Provided data:
□ □ □ □ □ □ □

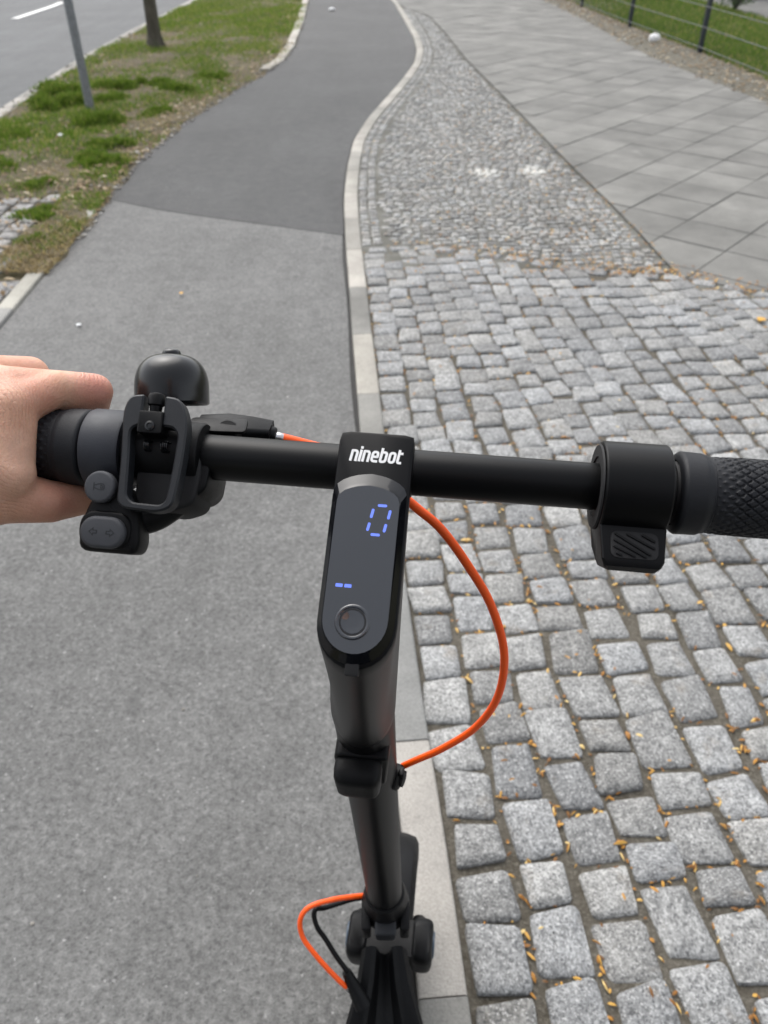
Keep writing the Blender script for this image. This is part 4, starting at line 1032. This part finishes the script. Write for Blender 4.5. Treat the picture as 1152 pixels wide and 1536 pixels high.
# bell dome ahead of the bar and its striker
bax = np.array((-.06, .54, .84)); bax /= np.linalg.norm(bax); bb = np.array((-.1228, .0478, .0020))
dome = [(.0186, -.0004), (.0196, -.0012), (.0204, -.0006), (.0206, .0006), (.0205, .004)] + [(.0205 * math.cos(t) ** .70, .0065 + .0203 * math.sin(t) ** .86) for t in np.linspace(.02, math.pi / 2 - .02, 22)]
bell = part("bell", lathe(dome, 72, o=bb, axis=bax, caps=False), M_GLOSSB, angle=60)
part("bell_inside", lathe([(.0188, -.0004), (.0186, .010), (.016, .019), (.010, .0235), (.0002, .025)], 48, o=bb, axis=bax, caps=False), M_DARK, bell)
part("bell_screw", lathe([(.0052, .0264), (.0052, .0272), (.0046, .0286), (.0034, .0293), (.0012, .0296), (.0002, .0296)], 32, o=bb, axis=bax), M_GLOSSB, bell)
part("bell_post", tube([bb + bax * .022, bb + bax * .004, bb - bax * .012, (-.1135, .020, -.004)], .0035, 12, 18), M_PLA, bell)
part("striker", lathe([(.0028, -.006), (.0028, .0), (.0032, .0035), (.0042, .0042), (.0042, .0080), (.0035, .0096), (.0012, .0102)], 28, o=np.array((-.1107, 0, 0)) + v47 * .0155 + n47 * .0205, axis=v47 + n47 * .12), M_PLA, bell)
# lever arm ahead of the bar with the cable stop
arm = [(-.100, .0225, -.0040), (-.085, .0255, -.0038), (-.072, .029, -.0048), (-.0628, .0332, -.0060)]
av = [np.array(p) for p in arm]
def arm_rings():
    rings = []
    for p, hh, dd in zip(av, (.0105, .0105, .0090, .0068), (.0095, .0095, .0080, .0065)):
        rings.append([p + np.array((0, a * dd, b * hh)) for a, b in rrect(2, 2, .35, 4)])
    return loft(rings)
am = part("lever_housing", arm_rings(), M_PLA, lever, angle=40)
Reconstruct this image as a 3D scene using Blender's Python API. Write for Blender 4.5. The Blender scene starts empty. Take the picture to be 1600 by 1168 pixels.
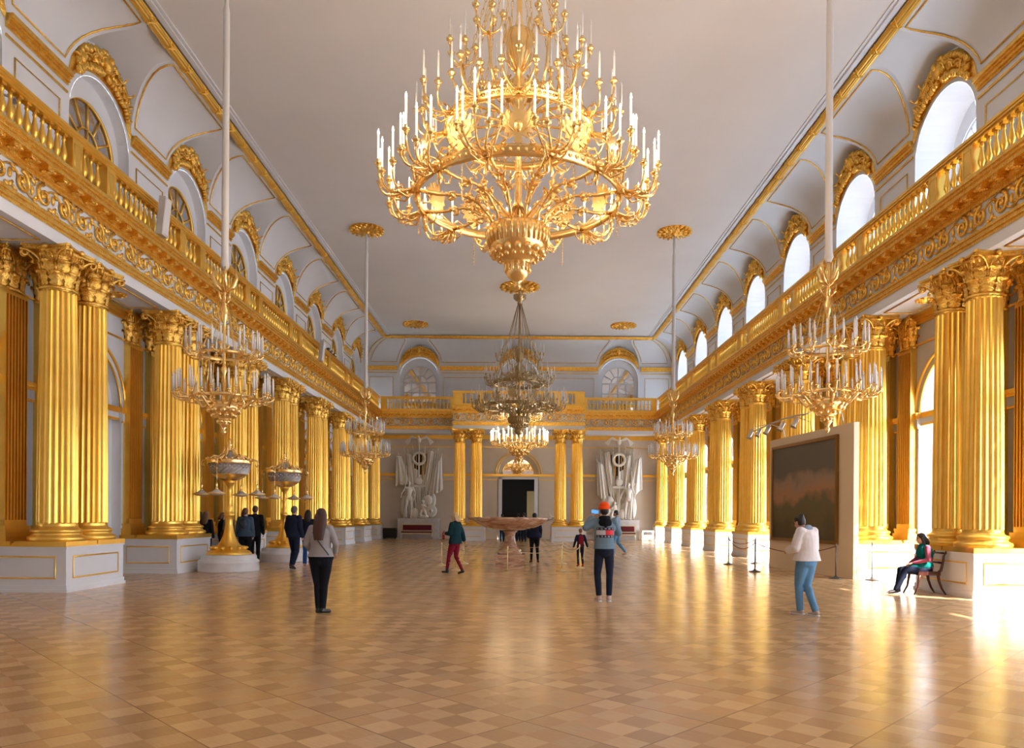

□ □ □ □ □ □ □

Do this:
Transcribe all the data word for word; the images stay out.

Exercise solution:
Keep writing the Blender script for this image. This is part 4, starting at line 1032. This part finishes the script. Write for Blender 4.5. Treat the picture as 1152 pixels wide and 1536 pixels high.
# bell dome ahead of the bar and its striker
bax = np.array((-.06, .54, .84)); bax /= np.linalg.norm(bax); bb = np.array((-.1228, .0478, .0020))
dome = [(.0186, -.0004), (.0196, -.0012), (.0204, -.0006), (.0206, .0006), (.0205, .004)] + [(.0205 * math.cos(t) ** .70, .0065 + .0203 * math.sin(t) ** .86) for t in np.linspace(.02, math.pi / 2 - .02, 22)]
bell = part("bell", lathe(dome, 72, o=bb, axis=bax, caps=False), M_GLOSSB, angle=60)
part("bell_inside", lathe([(.0188, -.0004), (.0186, .010), (.016, .019), (.010, .0235), (.0002, .025)], 48, o=bb, axis=bax, caps=False), M_DARK, bell)
part("bell_screw", lathe([(.0052, .0264), (.0052, .0272), (.0046, .0286), (.0034, .0293), (.0012, .0296), (.0002, .0296)], 32, o=bb, axis=bax), M_GLOSSB, bell)
part("bell_post", tube([bb + bax * .022, bb + bax * .004, bb - bax * .012, (-.1135, .020, -.004)], .0035, 12, 18), M_PLA, bell)
part("striker", lathe([(.0028, -.006), (.0028, .0), (.0032, .0035), (.0042, .0042), (.0042, .0080), (.0035, .0096), (.0012, .0102)], 28, o=np.array((-.1107, 0, 0)) + v47 * .0155 + n47 * .0205, axis=v47 + n47 * .12), M_PLA, bell)
# lever arm ahead of the bar with the cable stop
arm = [(-.100, .0225, -.0040), (-.085, .0255, -.0038), (-.072, .029, -.0048), (-.0628, .0332, -.0060)]
av = [np.array(p) for p in arm]
def arm_rings():
    rings = []
    for p, hh, dd in zip(av, (.0105, .0105, .0090, .0068), (.0095, .0095, .0080, .0065)):
        rings.append([p + np.array((0, a * dd, b * hh)) for a, b in rrect(2, 2, .35, 4)])
    return loft(rings)
am = part("lever_housing", arm_rings(), M_PLA, lever, angle=40)
Reconstruct this image as a 3D scene using Blender's Python API. Write for Blender 4.5. The Blender scene starts empty. Take the picture to be 1600 by 1168 pixels.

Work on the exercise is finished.